This small collection consists of six very short stories and a novella. The stories are linked by theme: death, madness, forgiveness, love. It’s primal stuff, and Donnelly handles his material gently, almost reverently. The first six stories are very short, very lean, almost ghost-like. And indeed the quiet dead figure largely in these stories, as do the unhappy and angry living. However, not much is resolved, or even really explored, in these first few stories. They are almost like snapshots or sketches of people trying unsuccessfully to reach out and connect with one another, whether across a table in a beer joint or across the divide between life and death.

“Phoebe” is the story of a young girl who killed herself after not being accepted in her new country. We learn almost nothing of Phoebe beyond the basics. Her story is told from the outside, from a distance. In “Roses In Darkness,” a man recalls someone he met as a child, only understanding this person after the distance of many years and several deaths. In “Smoke,” a college student and his father try to communicate over a beer and a  smoke. Nothing much is said, nothing much understood.

The final story, a novella (though I’m actually not sure if it is long enough or involved enough to qualify as a novella), brings all the themes together in an orgasmic closure that manages to foreground the difficulties of communication and connection that have haunted the other stories, while at the same time quietly announcing the redeeming power of love.

The themes in these stories are subtle and handled with great delicacy. It seems as if the stories, like the shy ghosts and angry fathers that populate them, must be handled with great care if one is not to drive them away. Even the climax of the final story is slipped in when you aren’t quite expecting it, as if you must look—now, quickly—and then turn away. These ideas must not be looked at too directly, lest you lose them.

The book is illustrated with lovely photographs, which, unlike the stories, are very bright and sharply focused. I loved the photography and found the pictures a soothing contrast from the almost disturbing vagueness that haunts the stories.

Out Of The Light Of Darkness is smoothly written and well-edited; it is an easy read. Yet when I came to the end, I realized that this was deceptive. The themes worked here are both subtle and powerful. It would pay the reader to go back, after reading the final story, and read the first six again to see how their themes culminated in the final tale.

I was confused by one thing. Some of the characters seem to recur, but the names are off. The father seems to be the same in several stories, including the final one, but the son changes.
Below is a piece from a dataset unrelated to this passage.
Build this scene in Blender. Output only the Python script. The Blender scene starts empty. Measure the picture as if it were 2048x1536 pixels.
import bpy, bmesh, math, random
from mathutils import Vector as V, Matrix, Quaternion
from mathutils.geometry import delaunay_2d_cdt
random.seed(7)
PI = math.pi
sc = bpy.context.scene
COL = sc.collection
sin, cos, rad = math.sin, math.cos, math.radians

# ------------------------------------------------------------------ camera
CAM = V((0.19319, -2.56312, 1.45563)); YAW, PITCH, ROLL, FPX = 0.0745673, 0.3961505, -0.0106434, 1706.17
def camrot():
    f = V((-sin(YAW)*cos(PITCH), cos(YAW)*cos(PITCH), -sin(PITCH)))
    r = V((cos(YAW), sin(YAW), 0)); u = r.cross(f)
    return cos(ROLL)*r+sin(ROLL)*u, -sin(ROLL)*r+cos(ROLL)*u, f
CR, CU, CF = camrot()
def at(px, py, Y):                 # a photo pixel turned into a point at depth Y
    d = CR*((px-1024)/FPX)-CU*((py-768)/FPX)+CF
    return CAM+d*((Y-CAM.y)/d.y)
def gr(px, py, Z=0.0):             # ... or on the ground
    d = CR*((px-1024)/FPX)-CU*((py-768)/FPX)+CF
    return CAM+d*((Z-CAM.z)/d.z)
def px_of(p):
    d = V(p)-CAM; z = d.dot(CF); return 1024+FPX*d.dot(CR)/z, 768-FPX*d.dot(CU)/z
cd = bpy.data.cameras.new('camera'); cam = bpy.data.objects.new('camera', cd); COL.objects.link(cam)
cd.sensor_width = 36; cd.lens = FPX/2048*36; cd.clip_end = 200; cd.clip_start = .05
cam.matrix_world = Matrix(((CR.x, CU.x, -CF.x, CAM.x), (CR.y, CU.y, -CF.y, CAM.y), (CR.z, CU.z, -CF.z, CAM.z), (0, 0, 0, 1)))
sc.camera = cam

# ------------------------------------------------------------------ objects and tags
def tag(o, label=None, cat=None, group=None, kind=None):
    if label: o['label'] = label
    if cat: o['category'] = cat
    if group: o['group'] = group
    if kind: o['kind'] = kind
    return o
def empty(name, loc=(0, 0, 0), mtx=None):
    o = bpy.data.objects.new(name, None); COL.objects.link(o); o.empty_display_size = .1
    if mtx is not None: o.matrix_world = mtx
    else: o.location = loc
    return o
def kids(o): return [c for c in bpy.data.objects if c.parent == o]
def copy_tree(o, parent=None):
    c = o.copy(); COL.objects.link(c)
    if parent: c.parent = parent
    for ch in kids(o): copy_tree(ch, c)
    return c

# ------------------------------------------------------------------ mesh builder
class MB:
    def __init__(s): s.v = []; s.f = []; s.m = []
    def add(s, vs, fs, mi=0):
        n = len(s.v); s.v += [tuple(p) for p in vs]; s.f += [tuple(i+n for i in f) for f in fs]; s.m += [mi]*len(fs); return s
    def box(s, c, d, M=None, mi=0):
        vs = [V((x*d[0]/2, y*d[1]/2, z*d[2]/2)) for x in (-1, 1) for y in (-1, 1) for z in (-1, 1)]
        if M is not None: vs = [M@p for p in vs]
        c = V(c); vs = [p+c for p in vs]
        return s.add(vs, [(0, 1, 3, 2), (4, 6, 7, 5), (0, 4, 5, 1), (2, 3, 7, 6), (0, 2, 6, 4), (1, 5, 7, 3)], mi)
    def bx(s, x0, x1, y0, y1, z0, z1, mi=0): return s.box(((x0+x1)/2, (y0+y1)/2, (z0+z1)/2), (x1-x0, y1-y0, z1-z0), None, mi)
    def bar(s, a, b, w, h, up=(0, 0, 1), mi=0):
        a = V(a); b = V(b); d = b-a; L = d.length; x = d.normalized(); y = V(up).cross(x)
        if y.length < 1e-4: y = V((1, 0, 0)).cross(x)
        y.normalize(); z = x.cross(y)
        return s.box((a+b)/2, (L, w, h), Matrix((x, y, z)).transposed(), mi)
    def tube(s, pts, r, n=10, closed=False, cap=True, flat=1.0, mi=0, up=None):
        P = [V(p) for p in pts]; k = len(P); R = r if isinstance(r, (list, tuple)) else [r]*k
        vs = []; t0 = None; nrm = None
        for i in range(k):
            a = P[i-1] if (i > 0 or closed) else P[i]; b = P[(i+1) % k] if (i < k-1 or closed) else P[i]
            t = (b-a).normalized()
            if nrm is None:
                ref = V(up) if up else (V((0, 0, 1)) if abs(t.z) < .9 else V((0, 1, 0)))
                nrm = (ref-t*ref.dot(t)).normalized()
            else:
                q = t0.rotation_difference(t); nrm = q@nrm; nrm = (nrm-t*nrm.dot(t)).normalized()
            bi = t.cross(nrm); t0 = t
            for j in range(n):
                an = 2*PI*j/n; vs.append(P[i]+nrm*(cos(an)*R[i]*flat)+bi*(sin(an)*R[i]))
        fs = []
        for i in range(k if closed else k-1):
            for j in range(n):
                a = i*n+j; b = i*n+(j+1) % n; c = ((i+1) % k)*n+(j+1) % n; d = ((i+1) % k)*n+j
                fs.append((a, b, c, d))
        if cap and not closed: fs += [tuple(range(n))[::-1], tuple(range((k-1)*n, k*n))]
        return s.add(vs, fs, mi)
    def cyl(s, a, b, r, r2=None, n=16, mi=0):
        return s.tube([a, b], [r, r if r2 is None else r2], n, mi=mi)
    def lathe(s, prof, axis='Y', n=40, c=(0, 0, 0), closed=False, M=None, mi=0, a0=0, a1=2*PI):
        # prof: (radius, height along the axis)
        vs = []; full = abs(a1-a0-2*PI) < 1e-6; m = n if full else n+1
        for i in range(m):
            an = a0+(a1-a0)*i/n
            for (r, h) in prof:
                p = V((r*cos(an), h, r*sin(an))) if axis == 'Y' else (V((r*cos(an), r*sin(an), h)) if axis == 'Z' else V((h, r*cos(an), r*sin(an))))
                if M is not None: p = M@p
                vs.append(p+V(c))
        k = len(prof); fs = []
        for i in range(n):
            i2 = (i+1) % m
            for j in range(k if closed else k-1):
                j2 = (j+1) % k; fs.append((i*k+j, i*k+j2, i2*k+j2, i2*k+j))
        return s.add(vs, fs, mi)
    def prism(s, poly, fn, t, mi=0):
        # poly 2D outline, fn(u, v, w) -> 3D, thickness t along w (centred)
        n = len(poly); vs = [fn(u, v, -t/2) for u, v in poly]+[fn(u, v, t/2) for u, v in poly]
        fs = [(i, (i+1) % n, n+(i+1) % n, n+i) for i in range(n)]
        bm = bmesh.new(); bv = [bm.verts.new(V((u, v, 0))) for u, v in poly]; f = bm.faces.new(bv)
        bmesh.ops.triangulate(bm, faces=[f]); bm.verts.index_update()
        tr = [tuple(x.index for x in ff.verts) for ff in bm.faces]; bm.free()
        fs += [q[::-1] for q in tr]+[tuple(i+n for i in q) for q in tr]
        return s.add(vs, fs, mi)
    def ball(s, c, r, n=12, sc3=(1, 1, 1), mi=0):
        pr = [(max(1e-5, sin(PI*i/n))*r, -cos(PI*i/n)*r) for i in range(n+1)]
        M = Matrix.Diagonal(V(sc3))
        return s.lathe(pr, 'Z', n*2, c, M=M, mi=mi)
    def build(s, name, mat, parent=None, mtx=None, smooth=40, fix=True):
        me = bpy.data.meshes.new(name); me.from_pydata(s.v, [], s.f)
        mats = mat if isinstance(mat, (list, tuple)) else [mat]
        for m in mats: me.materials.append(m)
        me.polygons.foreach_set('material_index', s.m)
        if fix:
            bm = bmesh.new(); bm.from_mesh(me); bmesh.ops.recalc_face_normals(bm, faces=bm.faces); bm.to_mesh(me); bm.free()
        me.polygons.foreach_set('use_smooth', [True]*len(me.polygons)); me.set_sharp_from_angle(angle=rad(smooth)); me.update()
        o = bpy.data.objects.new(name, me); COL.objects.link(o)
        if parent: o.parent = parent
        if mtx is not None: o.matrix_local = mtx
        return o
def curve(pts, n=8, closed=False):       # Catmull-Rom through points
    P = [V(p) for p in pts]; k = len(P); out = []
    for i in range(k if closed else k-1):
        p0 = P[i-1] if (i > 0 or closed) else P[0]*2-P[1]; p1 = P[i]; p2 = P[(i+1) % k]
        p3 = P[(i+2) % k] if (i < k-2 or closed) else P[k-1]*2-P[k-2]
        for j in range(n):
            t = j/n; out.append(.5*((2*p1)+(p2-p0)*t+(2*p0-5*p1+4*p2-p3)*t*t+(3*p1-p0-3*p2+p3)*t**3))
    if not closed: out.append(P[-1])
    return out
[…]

There are several other minor details and characters that almost, but not quite, match from story to story. At first I thought this was just sloppiness on the part of the author, but after reading the final story, I realized that this is just one more way the stories work. In this collection, the characters are the same and they are not the same. The living are dead and the dead are living. These stories seem to suggest that there are many possibilities in life, many choices, and they all lead to the same place in the end. Whether this is a good place or a bad place is a matter of how you interpret the story of life as it unfolds.